Same Mistakes Again
The other common reaction to the discovery of new threats is probably to build something newer and more secure. Tempting, but another trend clearly visible at Black Hat was the number of times the focus on new technology has distracted developers sufficiently that they fail to apply lessons they should have learnt from past mistakes. Old-style electricity meters, for example, did nothing but go round and round reliably and presented little or no vulnerability to remote attacks, but the smart grid being rolled out in Miami, said Tony Flick of FYRM Associates
is being designed without sufficient attention to security.
"We're repeating history," he said. "We're making the same mistakes as past technology initiatives." Too much self-regulation, too little direction from the National Institute for Standards in Technology (NIST) on what kind of authentication is necessary. "There is," he concluded, " a missed opportunity to integrate security from the beginning."
More than that, much of what we've seen in desktop computers seems likely to be replayed in one form or another, in mobile phones. Desktops are the easiest to attack right now, but that situation, said Flexilis Mobile Security's Kevin Mahaffey, "is changing quickly." Easy is, of course, a relative term: there was nothing very easy about Dino Dai Zovi's Mac OS X root kit. But the latter presentation was a good reminder that it may only be an accident of market share that Macs have not attracted more attacks against them.
Similarly, with mobile phones: their ease of use for consumers and their relative impunity to visible attacks may have created more trust in them than is warranted. And they will be much more attractive as they become payment mechanisms and hence more valuable to attackers. "Send a packet, and money goes flying," he said. "Never in the history of the Internet could you send a single packet and money goes." What more could a cyber criminal want?
Of all devices mobile phones are the ones you'd think were closest to being locked down the way Lentz would like. And yet in presenting Fuzzit, a fuzzer for mobile phone testing, Mahaffey and his colleagues, Anthony Lineberry and John Hering, made the point that they are getting easier and easier to attack. The many custom operating systems of the analogue days have been replaced by a handful of commodity operating systems – Windows Mobile, Linux etc. Those 17 million iPhones are even more mono-cultural than Windows desktops, since users have few configuration and customisation options. Patches take months to agree and apply because changes have to go through the quality assurance cycles of 133 carriers, as well as the manufacturer's own procedures.
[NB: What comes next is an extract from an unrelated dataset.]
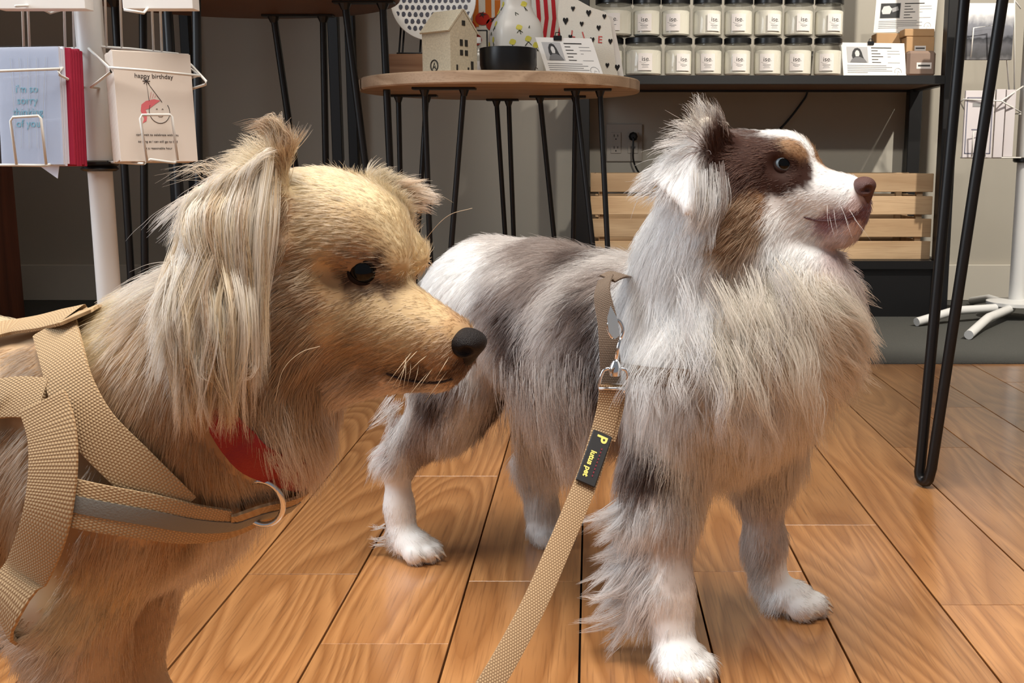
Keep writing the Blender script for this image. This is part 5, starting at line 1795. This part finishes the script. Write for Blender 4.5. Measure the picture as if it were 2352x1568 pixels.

Plus, they said, "There are so many more developers for mobile now – and many are first-time developers and not necessarily cognisant of secure coding practices." Or even secure discussion practices: the trio noted they had found out about several bugs by monitoring Twitter and reverse-engineering the research they saw discussed. (Twitter itself won a Pwnie Award for "Most Epic FAIL" for having its internal documents copied out of the cloud and onto TechCrunch.)
The real question for everyone, though, is how to get security consciousness – that habit of mind – widely deployed. As the incentives for cyber crime continue to grow and technology continues to penetrate infrastructure areas that were formerly safely disconnected, the risk for each of us keeps growing. Security is to technology what the health service is to humans: a potentially ever-escalating cost centre.